UK corporate activity points to continued recovery
Economic indicators are sending conflicting messages at the moment, suggesting uncertain times ahead. This leaves fund managers divided between those who are concerned about the prospect of a double dip recession and those who are more optimistic about the strength of the recovery.
For Gartmore's Head of UK Equities Leigh Himsworth, the level of corporate activity over 2010 supports the idea of a continued recovery rather than a slip back into recession.
"Although signs are clearly mixed, this feels more like a pause or consolidation phase in the recovery. If companies were cutting jobs and reining in expenses we would be worried, but what we've actually seen this year is lots of corporate activity. Businesses that are investing for future growth in this way are probably feeling pretty positive about their prospects."
Cadbury may be the highest profile UK takeover of 2010 so far, but there has been plenty of other activity. Prudential, Arriva, British Sky Broadcasting, Forth Ports, Delta, Gulfsands Petroleum, Rensburg, VT Group and Tullett Prebon, to name but a few, have featured in actual, abandoned, or rumoured activity this year. An important factor with this list is the range of different sectors represented (life assurance, oil, engineering, support services and so on), showing the breadth of this trend.

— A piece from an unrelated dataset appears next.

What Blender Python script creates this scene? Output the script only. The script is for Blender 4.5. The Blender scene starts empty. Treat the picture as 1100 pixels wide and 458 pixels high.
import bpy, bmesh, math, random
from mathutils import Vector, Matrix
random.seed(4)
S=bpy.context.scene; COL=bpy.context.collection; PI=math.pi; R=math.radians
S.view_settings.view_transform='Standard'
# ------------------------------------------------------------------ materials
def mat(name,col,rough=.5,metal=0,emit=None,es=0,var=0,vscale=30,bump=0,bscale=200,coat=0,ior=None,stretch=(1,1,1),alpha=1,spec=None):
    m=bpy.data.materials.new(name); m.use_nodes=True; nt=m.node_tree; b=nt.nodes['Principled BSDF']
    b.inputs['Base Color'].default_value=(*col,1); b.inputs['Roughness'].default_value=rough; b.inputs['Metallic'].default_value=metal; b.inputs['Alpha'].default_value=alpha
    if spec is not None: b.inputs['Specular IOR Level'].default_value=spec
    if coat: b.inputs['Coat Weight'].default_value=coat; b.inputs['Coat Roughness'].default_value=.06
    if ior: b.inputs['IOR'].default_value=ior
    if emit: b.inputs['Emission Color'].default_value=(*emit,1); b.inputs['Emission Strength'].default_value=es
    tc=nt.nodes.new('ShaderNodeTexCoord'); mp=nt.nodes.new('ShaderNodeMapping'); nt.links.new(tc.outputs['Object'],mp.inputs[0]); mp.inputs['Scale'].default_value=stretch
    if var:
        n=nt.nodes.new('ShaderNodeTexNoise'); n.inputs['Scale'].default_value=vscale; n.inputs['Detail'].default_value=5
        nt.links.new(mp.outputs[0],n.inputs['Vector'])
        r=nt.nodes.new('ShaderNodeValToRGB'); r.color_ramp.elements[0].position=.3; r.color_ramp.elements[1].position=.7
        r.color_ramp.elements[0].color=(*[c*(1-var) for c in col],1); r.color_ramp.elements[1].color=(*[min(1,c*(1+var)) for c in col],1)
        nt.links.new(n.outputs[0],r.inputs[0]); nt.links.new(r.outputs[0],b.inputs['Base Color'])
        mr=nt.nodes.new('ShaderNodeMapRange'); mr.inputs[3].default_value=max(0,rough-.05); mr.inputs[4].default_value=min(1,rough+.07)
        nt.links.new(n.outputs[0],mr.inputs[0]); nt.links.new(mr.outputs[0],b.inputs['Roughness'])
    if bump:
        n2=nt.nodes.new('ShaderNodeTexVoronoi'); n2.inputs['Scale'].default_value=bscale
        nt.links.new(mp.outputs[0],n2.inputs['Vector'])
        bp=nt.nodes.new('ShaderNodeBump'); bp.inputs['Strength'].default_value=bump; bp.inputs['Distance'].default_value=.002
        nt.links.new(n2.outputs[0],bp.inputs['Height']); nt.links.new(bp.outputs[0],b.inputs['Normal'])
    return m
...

There are a variety of reasons for this increase in activity. Weakness in sterling made UK companies more attractive to overseas buyers, but more importantly companies that have improved their position during the downturn are now looking for opportunities to grow:
"Having spent the last few years battening down the hatches to cut costs, save cash and perhaps even raise equity, many listed companies are actually in a relatively strong position balance sheet wise but may well have not invested significantly. Management thus find themselves faced with the dilemma - build or buy. Given that a decision to build will take time, many are deciding to buy the finished article and gain a foot up on the recovery ladder."
With corporate activity showing no signs of slowing, Leigh is including companies that can benefit from this trend in his portfolios.